Today, however, discerning egg eaters believe they can tell a “good,” pasture-raised, organic egg from a “bad” (read: conventional) one by the color of the yolk. That, it turns out, is also a lie.

“An organic egg and a non-organic egg are going to look exactly the same and taste exactly the same,” says Lisa Steele, a fifth generation chicken keeper and writer at Fresh Eggs Daily. “There’s no one in the world who can look at an egg, whether cracked or uncracked, and know if it’s organic or not.”

That’s despite the fact that people have come to rely on the color of the egg yolk to offer clues as to whether the egg they’re scrambling is organic or of a certain quality level. Common chicken wisdom suggests the more orange a yolk is the happier the hen was when she laid the egg. A happy egg yolk translates to one that is free to roam and plunder the earth for natural food. Steele says, however, the color could be a complete fake.

“An orange yolk is indicative of the chicken’s diet,” says Steele who lives outside Bangor, Maine with her husband, chickens, ducks, and farm. “So if the chicken is eating a lot of things that have xanthophylls in them, which is beta-carotene, it makes egg yolks orange.”

This pigment is in foods like marigold, alfalfa, pumpkin, and a lot of leafy greens, Steel says. “Chickens that are out in grass or a pasture are naturally getting it from the things they're eating,” she adds.

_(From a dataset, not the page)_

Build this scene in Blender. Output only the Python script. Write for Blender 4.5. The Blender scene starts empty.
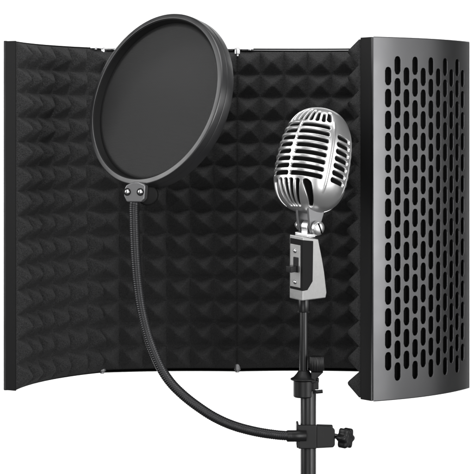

However, chickens can also get these foods without ever stepping a tiny chicken foot in a big open pasture. Feed manufacturers can add these ingredients—marigolds and alfalfa are most common—to their product, and the chickens will in turn produce eggs with sunset orange yolks, a characteristic most commonly associated with high-quality, pastured-raised eggs.

“These foods are nutritious. It’s not orange food coloring,” Steele says. “Feed companies do it because they know people want to see nice orange yolks. It’s sort of artificial, but none of this is bad for them.”

Of course, that also means you can’t tell if an egg is telling the full story based solely on appearance. The color isn’t an indication, which means the only way to truly know if the egg you’re eating came from a happy chicken that roams a pasture or a sad chicken packed in a cage is to see the chickens in their habitat.

“You can fake a pasture-raised egg or an egg from a happy chicken. They can put a chicken in a 12-inch cage and feed it marigold and alfalfa, and you’ll think it was a happy chicken,” Steele says. “The only real way to know is to see that chicken and see that they have a big place to roam and they look healthy and their feathers are glossy.”

Your local farmer’s market is an excellent place for finding an egg source you trust. However, when shopping the supermarket, your best bet is to understand what the labels on egg cartons actually mean—it’s not always the same as what they imply. This handy guide to egg carton terminology from Cooking Light is an excellent resource.

One Thing Your Egg Can Tell You Just by Looking at It

If it’s fresh: Steele says the yolks from fresh eggs stand tall and mighty, and the whites are thick and gelatinous. As eggs age, however, the yolks stretch out, and it more closely resembles a flat pancake when cracked into the pan. That doesn’t mean your egg is bad, of course. It just means it’s been sitting around for a while.